Jumping into a new area with both feet, IBM will acquire Liberty Insurance Services (LIS) to become a significant player in life insurance and annuity processing and administration, the companies announced today.

The exact price paid to Liberty's parent, RBC Insurance of Canada, was not disclosed. However, a source close to the transaction classified it as a "multi-million dollar deal."

IBM and RBC Insurance also signed a long-term agreement for IBM to handle back-end tasks for RBC's U.S. operations, including contact center management, policy administration, claims management and payment receipt and reconciliation.

Most of the 700 LIS employees are expected to become part of a new IBM subsidiary, which will handle administrative and IT jobs for more than a dozen insurers.

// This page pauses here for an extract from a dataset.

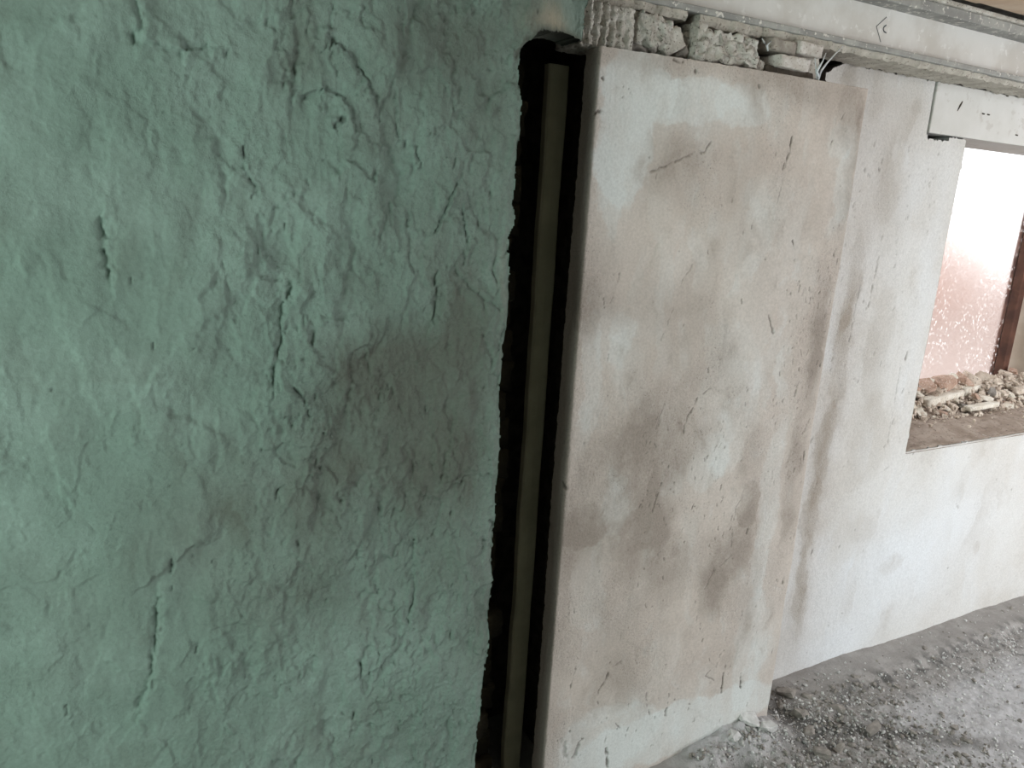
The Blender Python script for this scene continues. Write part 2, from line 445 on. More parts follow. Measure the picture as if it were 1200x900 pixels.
# ragged right-hand edge above a slot, arched head, bridging plaster up to the beam
edge_pts = [(620, 45), (612, 60), (610, 80), (614, 120), (612, 160), (606, 190), (608, 215), (604, 240), (606, 262), (598, 278), (597, 320), (594, 380), (588, 450),
            (587, 500), (584, 560), (581, 620), (580, 670), (575, 720), (568, 800), (562, 850), (559, 900)]
ep = np.array([on(a, b, y=YL) for a, b in edge_pts])[::-1]
xr = np.interp(V, ep[:, 2], ep[:, 0]) + 0.0045 * fbm(V * 60, V * 0 + 0.5, 71, 4, 0.7)
setback = (YG + 0.012 - YL) * sstep(0.65, 0.85, U)      # the bridging plaster runs back to the blocks
arch = 1.55 + 0.2262 * (YL + setback) - 0.025 * np.clip((0.705 - U) / 0.06, 0, 1.2) ** 2 - 0.008 * sstep(0.80, 0.87, U) + 0.005 * fbm(U * 60, V * 30, 17, 3)
inside = (U < xr) | ((V > arch) & (U < 0.866 + 0.010 * fbm(V * 50, V * 0, 12, 3)))
G.W[..., 0] = np.clip(G.W[..., 0] + 0.8 * np.exp(-((V - arch) / 0.010) ** 2) * (U > xr - .01), 0, 1)   # shade under the arch lip painted dark
# edges of the plaster curl away into the slot
roll = sstep(0.018, 0.0, xr - U) * (V < arch)
G.H -= 0.007 * roll
G.W[..., 0] = np.clip(G.W[..., 0] + 0.40 * fbm(U * 7, V * 5, 77, 6, .6) * rough, 0, 1)
P = np.stack([U, YL + setback - G.H, V], -1)
keep = inside[:-1, :-1] & inside[1:, 1:] & inside[1:, :-1] & inside[:-1, 1:]
wl = struct(link('wall_left', solid_sheet('wall_left', P, G.W, keep, 0.075, M_GREEN)))

# ------------------------------------------------------------------ plastered pier in the middle
prof = []
R = 0.008
ts = np.linspace(YG + 0.052, YG + R, 14)
prof += [(0.90, t, -1, 0) for t in ts]
for k in range(1, 5):
    a = k / 5 * math.pi / 2
    prof.append((0.90 + R - R * math.cos(a), YG + R - R * math.sin(a), -math.cos(a), -math.sin(a)))
prof += [(x, YG, 0, -1) for x in np.linspace(0.90 + R, 1.71 - R, 396)]
for k in range(1, 5):
    a = k / 5 * math.pi / 2
    prof.append((1.71 - R + R * math.sin(a), YG + R - R * math.cos(a), math.sin(a), -math.cos(a)))
prof += [(1.71, t, 1, 0) for t in np.linspace(YG + R, YW + 0.02, 24)]
prof = np.array(prof)
vs = axis((0.0, 0.04, 0.01), (0.04, 1.0, 0.0021))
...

Details about the unit's location and organizational structure will be hammered out during the next 90 days, Stacy Simpson, an IBM spokeswoman, told internetnews.com.

IBM said the industry is seeking to cut costs and improve efficiency by outsourcing and that life insurance processing is expected to be a $2 billion market by 2005.

"This is another example of the higher-value work that clients are increasingly turning to IBM to do," Simpson said. "It's a whole new area of spending. [The spending] used to be on the inside, but now companies are turning to outside vendors."

Today's purchase is part of IBM's larger Business Performance Transformation Services (BPTS) strategy, being executed through its consulting group. The philosophy combines deep technical and industry-specific abilities.

During the company's spring meeting with Wall Street analysts, IBM Chairman Sam Palmisano said the BPTS market opportunity is about $500 billion over and above the traditional $1.2 trillion that businesses around the globe spend on IT products and services each year.

Big Blue's $3.5 billion acquisition of PwC Consulting two years ago laid the foundation for IBM to offer these types of services.

For RBC, today's deal helps it shed non-core functions. The deal will not impact RBC Insurance's own U.S. operations, which are separate from Liberty's, in South Carolina and Missouri.